In the world of free markets, sharing data is seen as a democratic right. But this also means people are willingly giving up control to a foreign state or a global corporation. However, the catch for us global individuals is that this data will help individuals live a better life when analysed by the corporations. If history has taught us anything, it is that the world is fraught with dominant cultures –that will enforce their will on others. The history of the world has shown that this conflict is not going to be resolved by a generation which holds on to the notion that technology offers convenience to make lives easy. They are missing the point and are wilfully giving up control to another state.

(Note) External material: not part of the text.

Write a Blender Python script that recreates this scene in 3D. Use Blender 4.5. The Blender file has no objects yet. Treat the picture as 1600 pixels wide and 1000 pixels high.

About 16 years ago, Robin Brown, a former professor of Political Communications at the University of Leeds asked me why eastern cultures wore jeans when there was traditional clothing that used 'natural' fabric. I replied like a student with no experience in applying social theories: “Jeans are convenient, fashionable and easy to use,” I said. The professor immediately sympathised with me and said, “You cannot give your culture a back seat because something is convenient.” His argument at the time was that communications technology was the soft power that enabled the nation with the intellectual property to be the dominant power in the world. Therefore exerting influence over softer means like music, language and clothing.
A similar logic should be applied to data security. India is not yet talking about the subject. The US and China are already funding a host of startups to protect their data and perhaps even snoop in on others' data.
Protecting the nation, not the world
The CIA’s In-Q-Tell venture has invested in more than 100 startups covering areas from software and hardware to data centres, biotechnology and sensors, to video and security testing. The point to note is that all these investments add up to ensure data security and data sovereignty. China has 780 government funds funding technology startups. The United Kingdom has plans to invest $250 million in cyber-security startups. India does not have a dedicated cyber-security fund yet.
The late economist Kenneth Galbraith famously said in his book The Affluent Society: “The chief aim of the techno-structure was security for itself and the growth of the firm as measured by sales. Giant firms were able to secure their "immortality" (an uninterrupted level of earnings) by controlling the social environment in which they operated. They could set prices, control decisive costs through power of purchase, manage demand through advertising and defence contracts. They were also well placed to suborn the "educational and scientific estate" to their goals. The multinational corporation was simply a device for extending this system of control to international trade - the modern form of imperialism.”
It seems prescient how, in 2008, critics went back to quoting Jonathan Maynard Keynes when the 'free' markets fell into chaos - after the dramatic collapse of several brokerage firms and corporations in North America and Europe. So, Galbraith, who was a great proponent of public interest over a materialistic society, must be quoted here to warn the Indian government. It must be second nature to create avenues to protect the nation’s digital data.
Many will argue that we should not speak about protectionism and let people decide for themselves about the data they generate. For them, I bring back the jeans argument, and for the millenials, what Steve Jobs said, “Customers do not know what they want.” Would the public know what works for them? So, is it better for a global corporation or state to decide how our data should be used?
Indians should be able to do what they want with their personal data generated from smartphones, but let there be a way to figure out how that data can be encrypted at the network level and be hosted in Indian data centres. There is a role here to encourage startups that can build network security for devices, sensors, networks and platforms. Let them build IP to protect data sensitive to national interest. However, in the world of apps, governments have no control over what the consumer shares globally. We may have already given up before we even started to think along those lines, because this data is vulnerable to attacks of black hats- hackers after the data to be sold for profit in the black market. At least we can create systems of computing excellence to fight motivated digital attacks by other nations and by the black hats themselves.
The future in India is bright
The same logic must be applied to Indian enterprises in the digital world when it comes to information security. There simply must be an Indian equivalent of an operating system and an app-store, like an iOS or Android or iTunes or PlayStore, to serve the 850 million Indians. There are startups doing exactly this for India. There is IndusOS, the Indian Language Operating system, and open-source security intelligence provider Innefu Labs making inroads for applications specifically for India. Now what should happen is a proliferation of tablet devices for 850 million Indians through BOSS, which integrates 14 Indian languages and will create a device ecosystem for India. However, all this can be under threat from lobbying by powerful global organisations. It is time the Indian government protected these companies and development centres.
Data from security company McAfee suggests that India has witnessed attacks on more than three lakh of its websites. The report adds that cyber crime is a growth industry for black hats, whose returns are great, and the risks low. The report estimates that the likely annual cost to the global economy from cyber crime is more than $400 billion. A conservative estimate would be $375 billion in losses, while the maximum could be as much as $575 billion.
Wouldn’t it be nice to be known as the forerunners of technology rather than being spoken about as a frugal engineering nation? Frugal can also mean we can make world-class products, but let the world listen to our terms.